Editorial
April 13, 2007

Reclaiming Caribbean Cricket

13.APR.07

Get your tickets at reasonable prices! Bring your food, your water, your music! Your Conch-Shell, your whistle!
It’s cricket Caribbean style!

Yes, these are the advertisements being heard in Barbados and Grenada as these two countries prepare to host the last stages of the 2007 Cricket World Cup Super 8s which would determine the tournament’s semi-finalists. What a huge turnabout this has been! What major concessions to the demands of the Caribbean people – the fans hoteliers, media, even governments! {{more}}For one month ago the message was quite different. It has taken a whole month of lost opportunities to bring the organizers of the tournament, the International Cricket Conference (ICC) and its Caribbean organizing committee, the CWC to at least heed the cries of the people.

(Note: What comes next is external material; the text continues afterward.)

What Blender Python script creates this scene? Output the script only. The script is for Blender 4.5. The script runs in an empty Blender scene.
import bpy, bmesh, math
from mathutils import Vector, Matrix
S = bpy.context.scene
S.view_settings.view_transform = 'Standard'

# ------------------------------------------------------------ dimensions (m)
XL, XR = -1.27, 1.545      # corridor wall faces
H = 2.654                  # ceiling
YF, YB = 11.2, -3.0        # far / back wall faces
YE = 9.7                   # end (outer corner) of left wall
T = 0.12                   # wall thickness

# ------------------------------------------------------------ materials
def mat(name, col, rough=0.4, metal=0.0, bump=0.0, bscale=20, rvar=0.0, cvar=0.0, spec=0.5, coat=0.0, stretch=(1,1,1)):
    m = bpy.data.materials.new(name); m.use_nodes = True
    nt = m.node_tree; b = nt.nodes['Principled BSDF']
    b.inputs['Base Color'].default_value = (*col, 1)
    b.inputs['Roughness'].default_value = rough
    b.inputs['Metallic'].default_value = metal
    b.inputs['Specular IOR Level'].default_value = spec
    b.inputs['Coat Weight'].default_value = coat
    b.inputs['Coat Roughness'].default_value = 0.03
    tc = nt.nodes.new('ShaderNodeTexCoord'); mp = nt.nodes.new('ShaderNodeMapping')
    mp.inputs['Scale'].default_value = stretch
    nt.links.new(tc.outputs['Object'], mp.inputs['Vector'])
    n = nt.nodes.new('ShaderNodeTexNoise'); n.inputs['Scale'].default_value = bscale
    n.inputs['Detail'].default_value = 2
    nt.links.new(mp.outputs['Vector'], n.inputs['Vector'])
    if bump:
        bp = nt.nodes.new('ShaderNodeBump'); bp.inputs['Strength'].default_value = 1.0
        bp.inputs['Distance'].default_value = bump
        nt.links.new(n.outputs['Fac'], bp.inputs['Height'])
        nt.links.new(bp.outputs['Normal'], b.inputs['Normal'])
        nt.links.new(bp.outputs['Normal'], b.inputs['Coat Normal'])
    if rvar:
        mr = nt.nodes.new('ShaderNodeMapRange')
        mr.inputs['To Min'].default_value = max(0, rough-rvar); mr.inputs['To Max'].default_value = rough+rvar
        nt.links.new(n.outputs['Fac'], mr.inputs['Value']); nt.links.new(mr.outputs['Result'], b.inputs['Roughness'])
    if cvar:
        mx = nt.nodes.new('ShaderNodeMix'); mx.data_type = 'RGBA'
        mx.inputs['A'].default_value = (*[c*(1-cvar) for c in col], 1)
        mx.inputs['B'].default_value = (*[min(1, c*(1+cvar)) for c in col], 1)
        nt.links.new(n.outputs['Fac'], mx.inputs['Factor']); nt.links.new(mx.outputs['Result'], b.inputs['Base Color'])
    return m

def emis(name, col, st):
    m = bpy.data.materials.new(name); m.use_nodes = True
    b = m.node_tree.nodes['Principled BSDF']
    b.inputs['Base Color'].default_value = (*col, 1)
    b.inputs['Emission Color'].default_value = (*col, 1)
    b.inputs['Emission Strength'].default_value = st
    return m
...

Before that, as the region prepared to host the tournament what we got was a list of DON’Ts and CAN’Ts, rules and regulations laying down all sorts of restrictions. These were codified in the unprecedented “Sunset Legislation” rammed through the Parliaments of all the participating territories. It was as though all that we had contributed to the world of international cricket, particularly the unique Caribbean atmosphere of one-day cricket, was suddenly pushed aside and replaced by the drab rules of the ICC. The enjoyment of the Caribbean public, and not just Caribbean, mind you, seemed to be furthest from the mind. World Cup 2007 began to seem more like a conman’s game with our taxpayers picking up the tabs and a group of international capitalists picking the berries.

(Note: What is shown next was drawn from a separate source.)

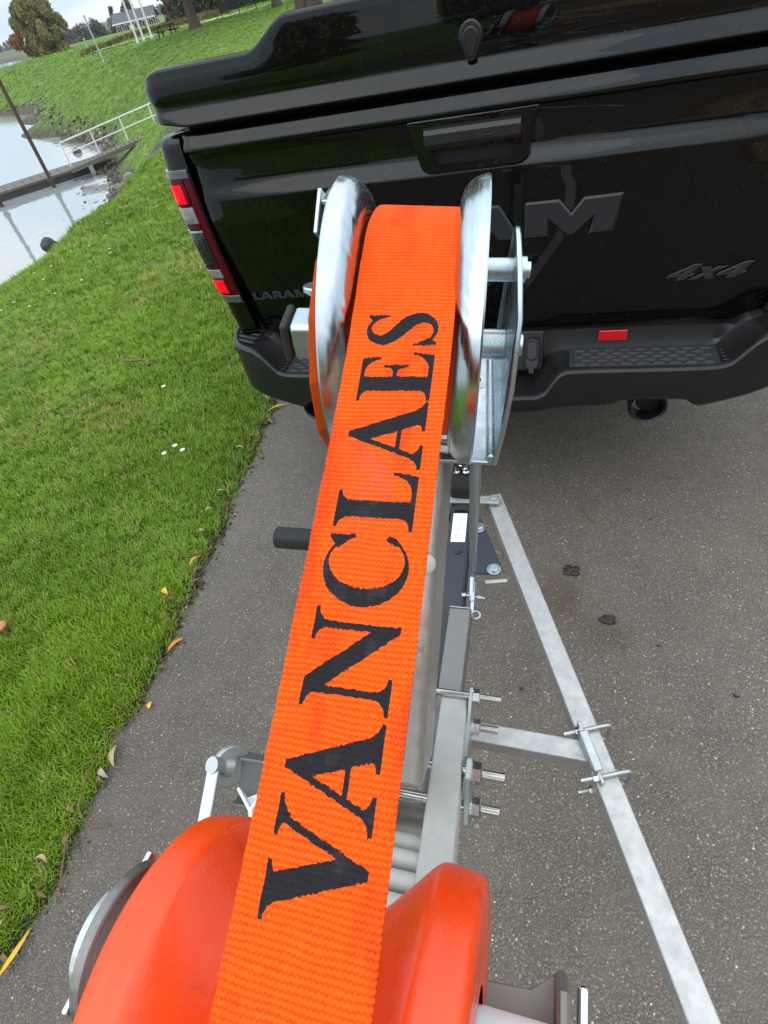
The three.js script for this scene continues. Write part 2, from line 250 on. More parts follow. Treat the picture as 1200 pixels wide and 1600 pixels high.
{ // bare earth behind the trailer: old wheel ruts with brown leaves, mirrored in the truck's paint
  const rows = []; for (let j = 0; j <= 60; j++) { const z = 2.45 + j * 0.2, e = 1.5 - 0.22 * (z - 2.5) + (fbm(z * 2, 5, 17, 3) - 0.5) * 0.2, r = []; for (let i = 0; i <= 24; i++) { const x = lerp(e, 8, (i / 24) ** 1.4); r.push([x, 0.010 + (i ? 0.03 * fbm((x + 0.22 * z) * 2.2, z * 0.2, 19, 3) : -0.004), z]); } rows.push(r); }
  const g = sheet(rows.map((r) => r.reverse())), p = g.attributes.position, K = new Float32Array(p.count * 3); for (let i = 0; i < p.count; i++) { const n = fbm((p.getX(i) + 0.22 * p.getZ(i)) * 2.4, p.getZ(i) * 0.25, 23, 4), k = lerp(0.35, 1.5, sst(0.3, 0.7, n)); K[i * 3] = 0.26 * k; K[i * 3 + 1] = 0.165 * k; K[i * 3 + 2] = 0.085 * k; }
  g.setAttribute('color', new THREE.BufferAttribute(K, 3)); structure('bare_earth', g, Std({ vertexColors: true, roughness: 0.95 }));
}
const ribbon = (pts, w, lift) => { const rows = []; const c = new THREE.CatmullRomCurve3(pts.map(([x, z]) => V(x, 0, z))); for (let i = 0; i <= 80; i++) { const p = c.getPoint(i / 80), t = c.getTangent(i / 80), r = []; for (const s of [1, 0.33, -0.33, -1]) { const x = p.x - t.z * w * s / 2, z = p.z + t.x * w * s / 2; r.push([x, ground(x, z) + lift, z]); } rows.push(r); } return sheet(rows); };
structure('gravel_path', ribbon([[-44.5, -59.4], [-41.5, -61], [-39.4, -62.4], [-36, -63.4], [-31, -62], [-28, -60], [-24, -60], [-18, -58], [-8, -56], [4, -54]], 1.7, 0.07), Std({ color: lin(0.40, 0.36, 0.30), roughness: 0.95, side: THREE.DoubleSide }));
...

Even the public relations was big disaster. So whatever the true nature of the DON’Ts and CAN’Ts, the message conveyed to us all was that it was not OUR CUP. It was all about how many tourists we could attract. If they would come who needed the Caribbean fans? Unfortunately the proverbial “glorious uncertainties” of cricket intervened, India and Pakistan crashed out of the Cup, and so did the calculations of the cynical money-spinners. The interests of the desperate coincided with those of the irate Caribbean people. In Barbados in particular, long considered the “Mecca” of cricket in the region, where investment in the World Cup was heaviest given the staging of the final plus the Super 8s, the situation was reaching panic stage. The sight of near empty stadia in Antigua, St. Kitts and St. Lucia, the complaints of the fans, the criticisms of the media and even the half-hearted noises of government officials, created a groundswell. Something had to give. And it did!

So the ICC and CWC were forced to relent. Not without all sorts of excuses and explanations, but retreat they did. To our amazement, CWC boss Chris Dehring had the gall to claim that food and music were never prohibited. Tell that to the Vincentian schoolchildren who had theirs confiscated at Arnos Vale! So why was this not made clear to ALL then, before the World Cup proper began? Governments too and regional cricket officials have also been trying to pass the buck.

There will be time for recrimination but that time is not now. There is too much already invested by the region not to try and maximize the remaining opportunities. For the moment we must welcome the concessions forced out of the organizers, reclaim the cricketing environment and press our team onwards to see if they can one day realize the impossible dream.